For the domestic registered plans, the investments conform to the Statement of Investment Policy and Objectives of the Air
Canada Pension Funds as amended during 2012. The investment return objective of the Fund is to achieve a total annualized
rate of return that exceeds by a minimum of 1.0% before investment fees on average over the long term (i.e. 10 years) the
total annualized return that could have been earned by passively managing the Liability Benchmark. The Liability Benchmark,
which is referenced to widely used Canadian fixed income performance benchmarks (DEX), is composed of a mix of the DEX
Universe Provincial Bond Index, DEX Long Term Provincial Bond Index and DEX Real Return Bond Index that closely matches
the characteristics of the pension liabilities.
In addition to the broad asset allocation, as summarized in the asset allocation section above, the following policies apply to
individual asset classes:
Non-matched assets are mainly equities, and are required to be diversified among industries and economic sectors.
Foreign equities can comprise 25% to 39% of the total market value of the Master Trust Fund. Limitations are placed on
the overall allocation to any individual security.
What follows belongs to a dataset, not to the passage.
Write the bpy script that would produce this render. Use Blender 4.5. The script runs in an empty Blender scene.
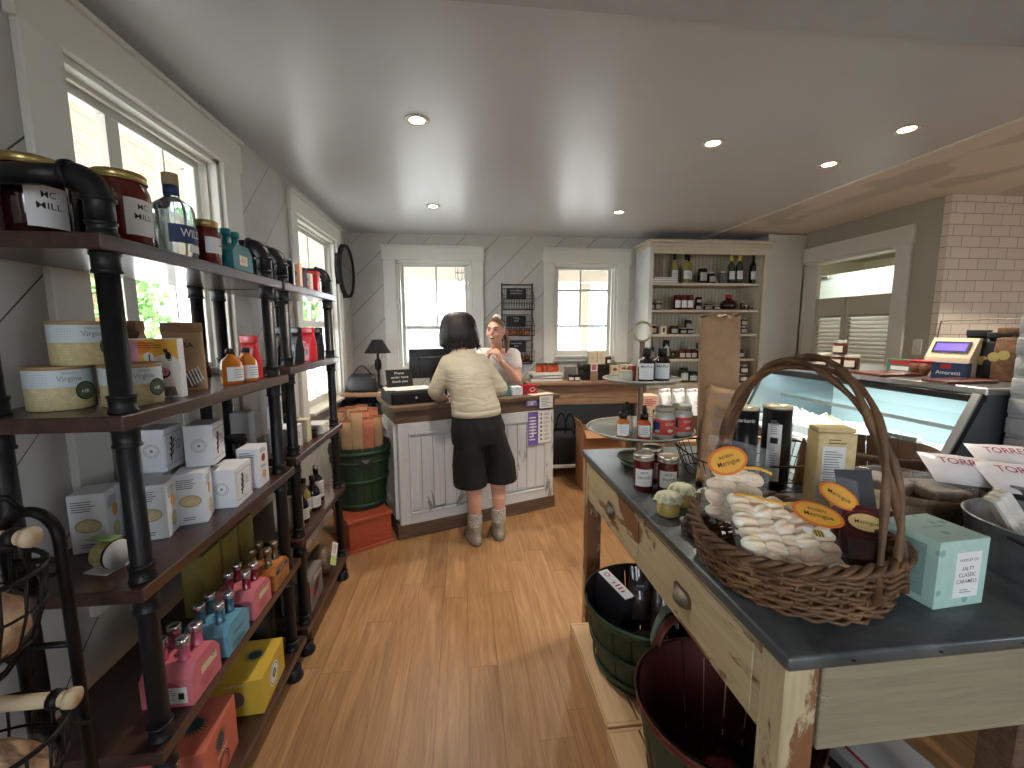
import bpy, bmesh, math, random
from mathutils import Vector, Matrix, noise
random.seed(7)
PI = math.pi
C = bpy.context.scene.collection
SC = bpy.context.scene

# ---------------------------------------------------------------- camera
FPX = 430.0
CAMLOC = Vector((0, 0, 1.45))
def cam_axes():
    yaw, pit, roll = math.radians(6.48), math.radians(-7.2), math.radians(-.19)
    cy, sy = math.cos(yaw), math.sin(yaw)
    f = Vector((sy*math.cos(pit), cy*math.cos(pit), math.sin(pit)))
    r = Vector((cy, -sy, 0)); u = r.cross(f)
    return r*math.cos(roll)+u*math.sin(roll), -r*math.sin(roll)+u*math.cos(roll), f
CR, CU, CF = cam_axes()
def at(px, py, **k):
    """a point of the photograph at a known world plane (x=, y= or z=)"""
    d = CR*((px-512)/FPX) - CU*((py-384)/FPX) + CF
    a, v = list(k.items())[0]
    i = 'xyz'.index(a)
    return CAMLOC + d*((v-CAMLOC[i])/d[i])
cam = bpy.data.cameras.new('camera'); cam_o = bpy.data.objects.new('camera', cam); C.objects.link(cam_o)
cam.sensor_width = 36; cam.lens = FPX/1024*36; cam.clip_start = .02; cam.clip_end = 200
mw = Matrix((CR, CU, -CF)).transposed().to_4x4(); mw.translation = CAMLOC
cam_o.matrix_world = mw
SC.camera = cam_o

# ---------------------------------------------------------------- materials
def srgb(r, g, b):
    f = lambda c: (c/255/12.92) if c/255 <= .04045 else ((c/255+.055)/1.055)**2.4
    return (f(r), f(g), f(b), 1)
MATS = {}
class NT:
    def __init__(s, name):
        s.m = bpy.data.materials.new(name); s.m.use_nodes = True
        s.t = s.m.node_tree; s.n = s.t.nodes; s.l = s.t.links
        s.b = s.n['Principled BSDF']
    def node(s, ty, **k):
        n = s.n.new(ty)
        for a, v in k.items():
            if a.startswith('_'): setattr(n, a[1:], v)
            else: n.inputs[a.replace('__', ' ')].default_value = v
        return n
    def link(s, a, b): s.l.new(a, b)
    def coord(s, scale=(1, 1, 1), loc=(0, 0, 0), rot=(0, 0, 0), kind='Object'):
        tc = s.n.new('ShaderNodeTexCoord'); mp = s.n.new('ShaderNodeMapping')
        mp.inputs['Scale'].default_value = scale; mp.inputs['Location'].default_value = loc; mp.inputs['Rotation'].default_value = rot
        s.link(tc.outputs[kind], mp.inputs['Vector']); return mp.outputs[0]
    def noise(s, vec, scale=5, detail=4, rough=.5, dist=0):
        n = s.n.new('ShaderNodeTexNoise'); n.inputs['Scale'].default_value = scale; n.inputs['Detail'].default_value = detail
        n.inputs['Roughness'].default_value = rough; n.inputs['Distortion'].default_value = dist
        s.link(vec, n.inputs['Vector']); return n.outputs['Fac']
    def ramp(s, fac, stops, interp='LINEAR'):
        r = s.n.new('ShaderNodeValToRGB'); r.color_ramp.interpolation = interp
        e = r.color_ramp.elements
        while len(e) < len(stops): e.new(.5)
        for x, (p, c) in zip(e, stops): x.position = p; x.color = c if len(c) == 4 else (*c, 1)
        s.link(fac, r.inputs['Fac']); return r.outputs['Color']
    def mix(s, fac, a, b, mode='MIX'):
        n = s.n.new('ShaderNodeMix'); n.data_type = 'RGBA'; n.blend_type = mode
        for i, v in ((0, fac), (6, a), (7, b)):
            if hasattr(v, 'is_linked') or hasattr(v, 'links'): s.link(v, n.inputs[i])
            elif i == 0: n.inputs[0].default_value = v
            else: n.inputs[i].default_value = v if len(v) == 4 else (*v, 1)
        return n.outputs[2]
    def math(s, op, a, b=None, c=None):
        n = s.n.new('ShaderNodeMath'); n.operation = op
        for i, v in enumerate((a, b, c)):
            if v is None: continue
            if isinstance(v, (int, float)): n.inputs[i].default_value = v
            else: s.link(v, n.inputs[i])
        return n.outputs[0]
    def sep(s, vec):
        n = s.n.new('ShaderNodeSeparateXYZ'); s.link(vec, n.inputs[0]); return n.outputs
    def bump(s, h, dist=.002, strength=1.0):
        n = s.n.new('ShaderNodeBump'); n.inputs['Distance'].default_value = dist; n.inputs['Strength'].default_value = strength
        s.link(h, n.inputs['Height']); s.link(n.outputs[0], s.b.inputs['Normal'])
    def col(s, c):
        if hasattr(c, 'links'): s.link(c, s.b.inputs['Base Color'])
        else: s.b.inputs['Base Color'].default_value = c
def mat(name, col, rough=.5, metal=0, spec=.5, var=0, vscale=8, bump=0, bscale=40, coat=0, alpha=1, trans=0, ior=1.45, stretch=(1, 1, 1), emit=None, estr=0, sss=0):
    if name in MATS: return MATS[name]
    t = NT(name); b = t.b
    c = srgb(*col)
    b.inputs['Roughness'].default_value = rough; b.inputs['Metallic'].default_value = metal
    b.inputs['Specular IOR Level'].default_value = spec; b.inputs['Coat Weight'].default_value = coat
    b.inputs['Alpha'].default_value = alpha; b.inputs['Transmission Weight'].default_value = trans; b.inputs['IOR'].default_value = ior
    if sss: b.inputs['Subsurface Weight'].default_value = sss; b.inputs['Subsurface Scale'].default_value = .01
    vec = t.coord(stretch)
    if var:
        f = t.noise(vec, vscale, 4, .6)
        lo = tuple(max(0, x*(1-var)) for x in c[:3])+(1,); hi = tuple(min(1, x*(1+var)) for x in c[:3])+(1,)
        t.col(t.ramp(f, [(.3, lo), (.7, hi)]))
    else: t.col(c)
    if bump: t.bump(t.noise(vec, bscale, 4, .6), bump)
    if emit: b.inputs['Emission Color'].default_value = srgb(*emit); b.inputs['Emission Strength'].default_value = estr
    MATS[name] = t.m
    return t.m
def wood(name, dark, light, axis='x', scale=1.0, rough=.5, bump=.001, coat=0, contrast=(.3, .7), plank=0, wear=None, wamt=.55, wscale=6):
    """grain running along axis"""
    t = NT(name); t.b.inputs['Roughness'].default_value = rough; t.b.inputs['Coat Weight'].default_value = coat
    k = {'x': (1.2, 14, 14), 'y': (14, 1.2, 14), 'z': (14, 14, 1.2)}[axis]
    v = t.coord(tuple(a*scale for a in k))
    g = t.noise(v, 2.2, 6, .65, .8); g2 = t.noise(v, 9, 3, .6)
    f = t.math('ADD', t.math('MULTIPLY', g, .7), t.math('MULTIPLY', g2, .3))
    c = t.ramp(f, [(contrast[0], srgb(*dark)), (contrast[1], srgb(*light))])
    h = f
    if wear:
        v2 = t.coord(tuple({'x': (.35, 1, 1), 'y': (1, .35, 1), 'z': (1, 1, .35)}[axis]))
        w = t.noise(v2, wscale, 7, .68, .4)
        m = t.ramp(w, [(wamt, (0, 0, 0)), (wamt+.03, (1, 1, 1))])
        c = t.mix(m, c, t.mix(f, srgb(*wear[0]), srgb(*wear[1])))
        h = t.math('SUBTRACT', f, t.math('MULTIPLY', m, .8))
    t.col(c); t.bump(h, bump)
    MATS[name] = t.m; return t.m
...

Investments in alternative investments are allowed up to 15% of the
total market value of the Master Trust Fund.
Matched assets are mainly Canadian bonds, oriented toward long term investment grade securities rated "BBB" or higher.
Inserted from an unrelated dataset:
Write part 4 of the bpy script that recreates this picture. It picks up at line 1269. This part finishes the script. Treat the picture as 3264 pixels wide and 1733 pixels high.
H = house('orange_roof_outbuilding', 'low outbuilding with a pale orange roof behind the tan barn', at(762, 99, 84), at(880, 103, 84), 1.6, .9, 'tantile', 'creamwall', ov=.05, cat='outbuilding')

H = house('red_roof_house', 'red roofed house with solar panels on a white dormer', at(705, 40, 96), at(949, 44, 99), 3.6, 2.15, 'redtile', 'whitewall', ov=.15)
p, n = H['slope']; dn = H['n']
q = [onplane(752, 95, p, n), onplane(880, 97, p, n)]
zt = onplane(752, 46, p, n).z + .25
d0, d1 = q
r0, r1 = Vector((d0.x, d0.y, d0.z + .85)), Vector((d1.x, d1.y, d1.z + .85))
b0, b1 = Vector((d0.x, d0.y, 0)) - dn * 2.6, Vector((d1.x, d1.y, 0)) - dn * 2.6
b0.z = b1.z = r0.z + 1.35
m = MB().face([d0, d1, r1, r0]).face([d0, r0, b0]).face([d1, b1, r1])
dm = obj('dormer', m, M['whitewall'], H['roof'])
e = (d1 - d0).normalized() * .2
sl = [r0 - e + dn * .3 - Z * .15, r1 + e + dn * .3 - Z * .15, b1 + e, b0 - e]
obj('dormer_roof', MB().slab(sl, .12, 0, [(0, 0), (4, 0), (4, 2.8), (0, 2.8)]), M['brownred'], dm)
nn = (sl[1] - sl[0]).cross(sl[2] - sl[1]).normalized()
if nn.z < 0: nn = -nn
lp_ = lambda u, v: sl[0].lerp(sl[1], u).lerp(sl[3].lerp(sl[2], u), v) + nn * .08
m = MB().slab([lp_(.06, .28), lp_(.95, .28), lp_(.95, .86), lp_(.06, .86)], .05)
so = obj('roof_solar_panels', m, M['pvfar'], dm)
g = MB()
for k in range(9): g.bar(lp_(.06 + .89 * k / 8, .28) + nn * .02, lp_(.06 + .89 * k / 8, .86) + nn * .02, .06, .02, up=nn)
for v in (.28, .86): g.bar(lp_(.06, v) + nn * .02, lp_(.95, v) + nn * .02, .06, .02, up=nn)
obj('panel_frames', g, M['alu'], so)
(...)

With the exception of Government of Canada securities or a province thereof, in which the plan may invest the entire
fixed income allocation, these investments are required to be diversified among individual securities and sectors.
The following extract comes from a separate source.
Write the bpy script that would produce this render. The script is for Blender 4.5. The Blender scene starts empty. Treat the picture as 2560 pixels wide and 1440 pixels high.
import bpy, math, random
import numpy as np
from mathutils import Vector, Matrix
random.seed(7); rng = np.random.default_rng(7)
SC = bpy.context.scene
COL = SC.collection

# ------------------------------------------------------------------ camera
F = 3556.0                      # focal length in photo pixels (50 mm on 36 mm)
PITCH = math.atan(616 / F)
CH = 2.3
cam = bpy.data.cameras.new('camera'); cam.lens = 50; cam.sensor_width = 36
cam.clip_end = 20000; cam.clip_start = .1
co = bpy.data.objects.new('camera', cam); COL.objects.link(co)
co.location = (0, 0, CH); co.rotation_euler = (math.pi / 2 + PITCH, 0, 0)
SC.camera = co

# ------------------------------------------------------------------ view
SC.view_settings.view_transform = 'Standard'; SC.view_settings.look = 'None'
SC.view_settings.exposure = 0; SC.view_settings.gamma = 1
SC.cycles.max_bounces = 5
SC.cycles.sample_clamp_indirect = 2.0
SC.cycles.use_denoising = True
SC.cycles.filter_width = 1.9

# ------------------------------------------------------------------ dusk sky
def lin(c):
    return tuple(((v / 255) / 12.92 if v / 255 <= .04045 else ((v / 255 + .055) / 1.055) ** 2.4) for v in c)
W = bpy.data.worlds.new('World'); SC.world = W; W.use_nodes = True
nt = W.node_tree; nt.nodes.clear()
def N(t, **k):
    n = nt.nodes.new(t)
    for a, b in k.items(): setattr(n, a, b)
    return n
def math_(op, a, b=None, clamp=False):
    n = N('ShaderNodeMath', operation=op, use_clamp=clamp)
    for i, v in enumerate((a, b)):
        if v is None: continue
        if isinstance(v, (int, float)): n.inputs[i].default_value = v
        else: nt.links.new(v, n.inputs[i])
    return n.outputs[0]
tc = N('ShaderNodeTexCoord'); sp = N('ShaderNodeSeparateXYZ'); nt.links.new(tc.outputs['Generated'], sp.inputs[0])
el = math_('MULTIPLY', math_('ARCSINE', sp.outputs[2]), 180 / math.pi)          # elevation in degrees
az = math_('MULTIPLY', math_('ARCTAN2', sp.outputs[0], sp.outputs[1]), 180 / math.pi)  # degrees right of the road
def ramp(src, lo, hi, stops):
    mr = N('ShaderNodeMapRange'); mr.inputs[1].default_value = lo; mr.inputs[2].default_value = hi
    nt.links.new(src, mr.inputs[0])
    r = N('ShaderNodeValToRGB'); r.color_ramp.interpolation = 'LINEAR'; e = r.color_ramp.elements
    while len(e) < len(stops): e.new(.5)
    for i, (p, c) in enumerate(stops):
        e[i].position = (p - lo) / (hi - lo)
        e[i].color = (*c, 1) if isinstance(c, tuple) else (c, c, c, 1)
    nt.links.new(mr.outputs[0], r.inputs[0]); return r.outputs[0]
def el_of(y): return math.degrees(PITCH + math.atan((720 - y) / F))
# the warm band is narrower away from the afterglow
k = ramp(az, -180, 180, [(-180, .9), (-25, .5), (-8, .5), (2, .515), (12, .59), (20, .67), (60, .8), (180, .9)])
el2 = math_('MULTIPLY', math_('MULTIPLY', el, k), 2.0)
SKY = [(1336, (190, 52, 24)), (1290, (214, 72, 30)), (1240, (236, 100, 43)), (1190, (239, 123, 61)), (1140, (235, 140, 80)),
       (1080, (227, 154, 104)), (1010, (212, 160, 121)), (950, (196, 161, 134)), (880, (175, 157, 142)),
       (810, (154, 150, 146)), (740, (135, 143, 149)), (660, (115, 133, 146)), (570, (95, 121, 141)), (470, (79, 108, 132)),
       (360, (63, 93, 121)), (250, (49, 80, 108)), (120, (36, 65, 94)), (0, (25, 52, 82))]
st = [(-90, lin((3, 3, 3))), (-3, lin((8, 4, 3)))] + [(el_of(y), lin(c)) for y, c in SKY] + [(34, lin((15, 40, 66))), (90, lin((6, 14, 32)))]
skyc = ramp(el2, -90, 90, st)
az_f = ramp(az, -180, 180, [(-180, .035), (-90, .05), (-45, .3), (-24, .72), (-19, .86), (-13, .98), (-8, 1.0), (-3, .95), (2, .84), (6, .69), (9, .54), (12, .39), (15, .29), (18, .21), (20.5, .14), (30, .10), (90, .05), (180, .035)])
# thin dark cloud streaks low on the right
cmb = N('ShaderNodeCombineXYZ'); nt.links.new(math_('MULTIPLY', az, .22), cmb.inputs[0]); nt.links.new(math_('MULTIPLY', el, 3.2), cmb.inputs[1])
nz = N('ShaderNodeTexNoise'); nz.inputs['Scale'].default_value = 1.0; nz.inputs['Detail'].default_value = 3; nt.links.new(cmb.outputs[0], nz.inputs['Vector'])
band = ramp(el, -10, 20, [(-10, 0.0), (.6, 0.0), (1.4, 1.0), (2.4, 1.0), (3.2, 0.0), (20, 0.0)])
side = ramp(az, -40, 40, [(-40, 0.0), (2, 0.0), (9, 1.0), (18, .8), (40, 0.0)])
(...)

Derivatives are permitted provided that they are used for hedging a particular risk (including interest rate risk related to
pension liabilities) or to create exposures to given markets and currencies and that counterparties have a minimum credit
rating of “A”. As of December 31, 2012, a 15% derivative exposure to matched assets is in place to hedge interest rate risk
related to pension liabilities.
Similar investment policies are established for the international pension plans sponsored by Air Canada.
The trusts for the supplemental plans are invested 50% in indexed equity investments, in accordance with their investment
policies, with the remaining 50% held by the Canada Revenue Agency as a refundable tax, in accordance with tax legislation.
Air Canada's expected long-term rate of return on assets assumption is selected based on the facts and circumstances that
exist as of the measurement date, and the specific portfolio mix of plan assets. Management reviewed anticipated future long-
term performance of individual asset categories and considered the asset allocation strategy adopted by Air Canada, including
the longer duration in its bond portfolio in comparison to other pension plans. These factors are used to determine the
average rate of expected return on the funds invested to provide for the pension plan benefits. While the review considers
recent fund performance and historical returns, the assumption is primarily a long-term, prospective rate.